Of course the debt/spending cut debate has a significantly different character in the U.S. if nothing else because of the enormous size of the U.S. economy and the size of the federal debt which exceeds U.S. GDP. While the U.S. central bank (Federal Reserve) had manipulated interest rates to historic lows, they have run out of room and further cuts are not possible. There are indications that some nations in the global trading system are changing from use of U.S. dollars exclusively for the payment of international debts which could diminish the role of the dollar as the major international reserve currency. While this is not likely to be a wholesale trend, it could decrease international demand for dollars, reduce foreign governments' dollar reserves and thus their need for U.S. government bonds as a “storehouse” investment. Efforts to cut U.S. debt thus become even more important before refinancing that debt runs into demand problems which would in turn create a need for higher yields which would stimulate the debt spiral described above.

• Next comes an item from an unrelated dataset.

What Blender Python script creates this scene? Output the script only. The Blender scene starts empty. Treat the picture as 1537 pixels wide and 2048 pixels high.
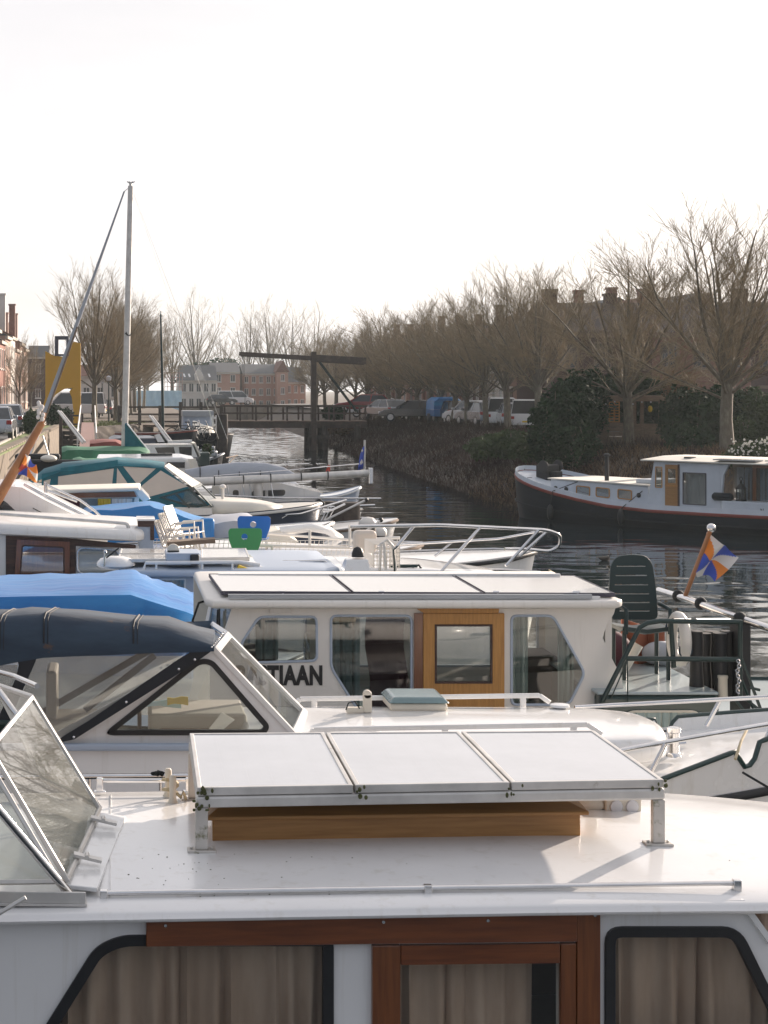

Currently the U.S. economy is growing slowly and unemployment is very slowly decreasing but remains high at 8.1%, based on those workers still looking for employment (over 14% when dropouts are included). Thus, while the urge to speed up growth through spending remains important, especially in political terms for President Obama's reelection efforts, efforts to deal with federal debt seem to be more important in the long term.

Still, the problems of Europe, and the new wild card of a change in the French executive, will continue to be a factor in the U.S. recovery. A failure of the Euro system or even a return to recession in several more of the larger economies would have a significant negative effect on the U.S. economy. Thus U.S. markets will be on “France watch” after this elections.

As an interesting aside, the differences between French and even British political culture are on display with the candidacy of Socialist Party leader Francois Hollande. There is a subtle irony that this new president who will have so much influence in the European Union and possibly the U.S. economy for the next five years, would not even be a viable presidential candidate in either Great Britain or the U.S. He is not the most left wing candidate in France which has a Radical Left Party and a Communist Party but he has tapped into the social unrest of the electorate with a class warfare, anti-free market and anti-corporate rhetoric much like Obama has attempted to do with his “Buffett rule”, and frequent attacks on “millionaires and billionaires” and corporations not “paying their fair share” of taxes. But while Republican nominee to be, Mitt Romney, attempts to court the social conservatives who remain unenthusiastic about his commitment to their cause, and President Obama seeks to balance his support for the political Left while convincing more moderate Independents that he does not reside in the far Left ideological fever swamps populated by the likes of Katrina vanden Heuvel (“The Nation”); Nancy Pelosi, Barbara Boxer and the Daily Kos, the new French President has not even had to address the fact that he has fathered four children out of wedlock and has for several years lived with his new female “partner”. This is not a big deal in France where the press, unlike the media headhunters in the U.S., is discouraged from reporting on the personal lives of politicians, and obviously voters don't care. The difference is made even more emphatic by the fact that the mother of his four children, with whom he no longer has a relationship, Segolene Royal, was herself the 2007 Socialist Party nominee for the French presidency. She was defeated by current French President Nicholas Sarkozy, but not because of her unusual , by American standards, domestic circumstances. Of course, those circumstances, on the part of either her or Hollande, do not say anything about their qualifications to govern, but it does emphasize the cultural gulf that separates U.S. and French society which may help explain why a candidate in France can be successful with a far Left secular, populist appeal while in the U.S. even liberal candidates must meet a minimum standard of religiosity and avoid personal peccadilloes i.e. John Edwards.

In any case, no matter who is elected the next U.S. president, the next president of France may well have a serious impact on the U.S. economy.